In particular, a few setup steps and wrapper scripts allow you to reuse Pipx's vendored copy of Pip for any virtual environment on your system (and create new virtual environments faster, by not bootstrapping a copy of Pip into them), and to get raw access to the virtual environments that Pipx creates - allowing you to explore and debug installed code, and treat Pipx like a primitive environment manager.

From my point of view, the advice I offer here is a stopgap - one of the tools I'm developing, Paper, is intended to replace both Pip and Pipx (although the intended scope is still nowhere near "complete workflow tool").

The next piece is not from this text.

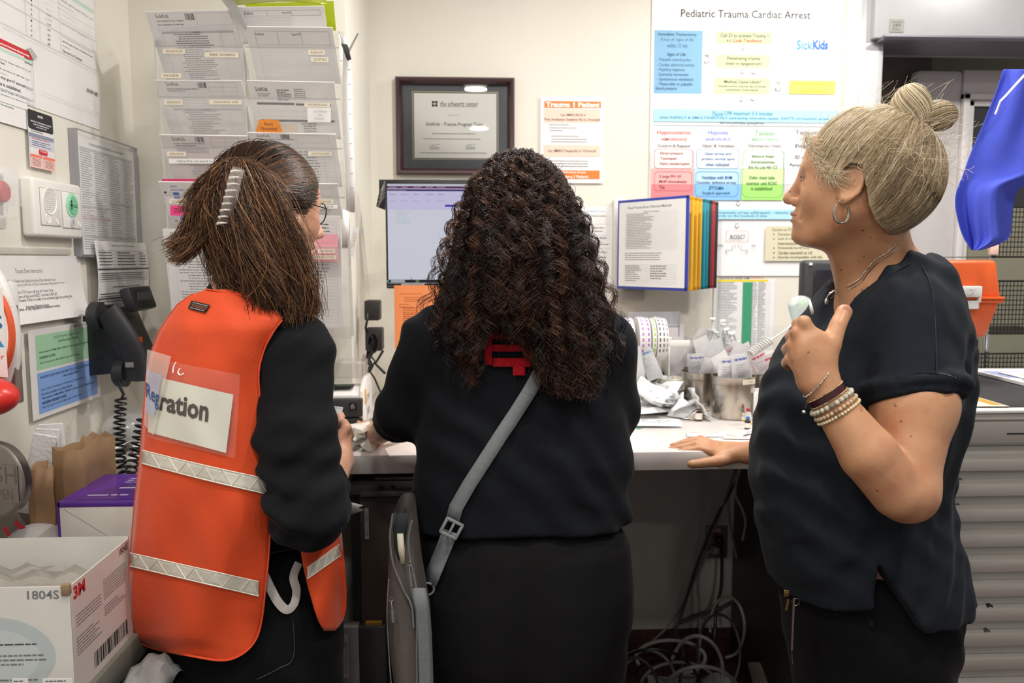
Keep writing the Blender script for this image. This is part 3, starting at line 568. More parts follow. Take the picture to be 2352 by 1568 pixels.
# ================================================================ WALL PHONE
t0 = P(285, 780, X=XL+.05)
t = root('wall_phone', 'black desk phone mounted on the wall beside the form rack', 'telephone', (XL, t0.y, P(300, 870, X=XL+.03).z))
M_PH = mat('phone_black', '#2b2c2f', rough=.42, var=.06, bump=.06, bscale=700)
def XP(x, y, d): return P(x, y, X=XL+d)
q = MB()
# wedge base: side profile in X/Z, extruded along Y from near end to far end
zt3 = XP(235, 716, .05).z; zb3 = XP(242, 868, .06).z; y0 = XP(228, 700, .04).y; y1 = y0+.20
q.prism([(XL+.001, y0, zt3), (XL+.045, y0, zt3+.005), (XL+.095, y0, zb3+.03), (XL+.09, y0, zb3+.008), (XL+.001, y0, zb3)], (0, y1-y0, 0), M_PH, bev=.005)
q.build('base', t)
# cradle slope + keypad field
q = MB()
n_ = Vector((.2, 0, .98)).normalized()
for i in range(12):
    f = i/11; z = zt3-.02-f*.06; x = XL+.045+(.05)*(zt3-z)/(zt3-zb3)+.002
    q.box((x, y0+.145, z), (.004, .05-.015*(i < 3), .0022), BLKP)
q.build('speaker_grille', t)
q = MB(); q.box((XL+.075, y0+.13, zb3+.075), (.02, .004, .014), mat('message_red', '#e8562c', rough=.4, var=0)); q.build('message_lamp', t)
# display
q = MB(); dR = rotm(0, -18, 0)
c = XP(318, 686, .075); q.box(c, (.028, .135, .06), M_PH, R=dR, bev=.006); dp = q.build('display_housing', t)
q = MB(); q.box(c+dR @ Vector((.0145, .004, -.002)), (.002, .09, .03), mat('lcd_grey', '#5d5f61', rough=.12, var=.08, scale=90)); q.build('display_screen', dp)
# handset
pts = []; rr_ = []
A = XP(242, 716, .078); B_ = XP(308, 868, .125)
for i in range(15):
    f = i/14; p = A.lerp(B_, f); p.x += .022*math.sin(math.pi*f); pts.append(p)
    rr_.append(.034-.008*math.sin(math.pi*f)**.6)
q = MB(); q.tube(pts, rr_, M_PH, 14, flat=.72, ref=(0, 1, 0))
hs = q.build('handset', t, sharp=50)
q = MB()
for f, rr2 in ((.06, .033), (.92, .033)):
    q = MB(); p = A.lerp(B_, f); q.lathe(p+Vector((-.012, 0, 0)), [(rr2, 0), (rr2, -.02), (rr2*.8, -.026), (0, -.026)], M_PH, 24, rotm(0, 90, 0)); q.build('handset_cup', hs)
q = MB(); p = A.lerp(B_, .78); q.box(p+Vector((.012, -.0205, 0)), (.018, .003, .012), mat('silver_label', '#9b9a97', rough=.4, metal=.4, var=.1)); q.build('label_sticker', hs, label='small silver sticker on the handset')
def coil(mb, pts, R, turns, r, m, seg=12, n=6):
    P3 = [Vector(p) for p in pts]; L = [0]
    for i in range(1, len(P3)): L.append(L[-1]+(P3[i]-P3[i-1]).length)
    out = []; N_ = turns*seg
    for k in range(N_+1):
        d = L[-1]*k/N_; j = max(i for i in range(len(L)) if L[i] <= d+1e-9); j = min(j, len(P3)-2)
        f = (d-L[j])/(L[j+1]-L[j]); c = P3[j].lerp(P3[j+1], f); T = (P3[j+1]-P3[j]).normalized()
        a = T.cross(Vector((0, 1, .1))).normalized(); b_ = T.cross(a); t_ = 2*math.pi*k/seg
        out.append(c+(a*math.cos(t_)+b_*math.sin(t_))*R)
    mb.tube(out, r, m, n); return out
q = MB(); m_c = mat('cord_black', '#1d1d20', rough=.35, var=0)
q.tube([P(272, 866, Y=1.93), P(276, 890, Y=1.91), P(284, 905, Y=1.90), P(280, 915, Y=1.88)], .0035, m_c, 8)
coil(q, [P(278, 915, Y=1.885), P(274, 980, Y=1.87), P(276, 1060, Y=1.86), P(292, 1100, Y=1.86)], .0115, 15, .0027, m_c)
coil(q, [P(328, 960, Y=1.88), P(316, 1010, Y=1.87), P(306, 1060, Y=1.86), P(296, 1104, Y=1.86)], .0115, 11, .0027, m_c)
q.build('coiled_cord', t)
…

But hopefully you find it useful right away.

Later this month I'm planning a broader piece about my experience with Linux, and especially my experience of using Python on Linux, and the scripts I show here will be some useful background for that.

My next planned post is about a long-standing (I mean over a decade) bug in Pip which I consider both surprising and embarrassing (and arguably an important security issue).

  • ggm 2 days ago

    If you use homebrew on OSX you are recommended to use pipx by pip3, under the homebrew model (if you install python as a brew)

    I didn't for ages. Then, I did and I found it worked, and did not whine about breaking pip based brew based package management so I am happy(ier)

    • zahlman 2 days ago

      Interesting. I probably should come back to this piece later and expand it to talk more about why you'd want to solve the problems that Pipx solves (i.e. the externally managed environment stuff - I think I only included a link for context).